As an example of how AI can assist in optimizing maintenance procedures, consider that much maintenance work currently being carried out is preventative in nature. This means it is performed at pre-determined time intervals or in conjunction with pre-selected events  believed to precede equipment failures. While this method can be effective, it can be inexact, and may lead to either too much or too little maintenance work being done. In addition, the rigid guidelines preventative maintenance schedules employ fail to take into account contextual factors.

By contrast, AI can help operators shift to a predictive model of maintenance that couples large, complex datasets with contextual information such as weather conditions to construct real-time analytics that can greatly increase the efficiency of maintenance procedures. Without AI, the utility of the additional data may go to waste, as its uses could be limited by the narrow expertise of individual operators.

“Organizations in every industry need to figure out how to use the vast amounts of data generated within their own systems,” said Kareem Yusuf, IBM general manager for AI applications and blockchain. “Monitoring insights that combine AI and machine learning technology with deep industry expertise can help organizations make better sense of their data and use it to manage their assets better.
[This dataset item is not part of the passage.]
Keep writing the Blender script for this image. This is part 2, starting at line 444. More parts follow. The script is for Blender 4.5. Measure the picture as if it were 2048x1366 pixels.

IBM and Black and Veatch are collaborating to deliver insights that can be applied to improve the performance of assets and extend their lifespans."

The Maximo Application Suite is a cloud-based platform, which means maintenance crews, plant managers, and other staff can share a unified view of all operational data across multiple sites. According to IBM, having access to this single source of truth is imperative to achieving optimal results.

To further this drive for unified data, IBM is also adding Black and Veatch’s digital twin asset models to its Digital Twin Exchange, an online resource available to IBM customers that allows them to attain information made available by asset providers. Types of data shared on the exchange include: Bills of material, parts lists, AI models, maintenance plans, user manuals, and 3D computer-aided design (CAD) models for digital twin visualization.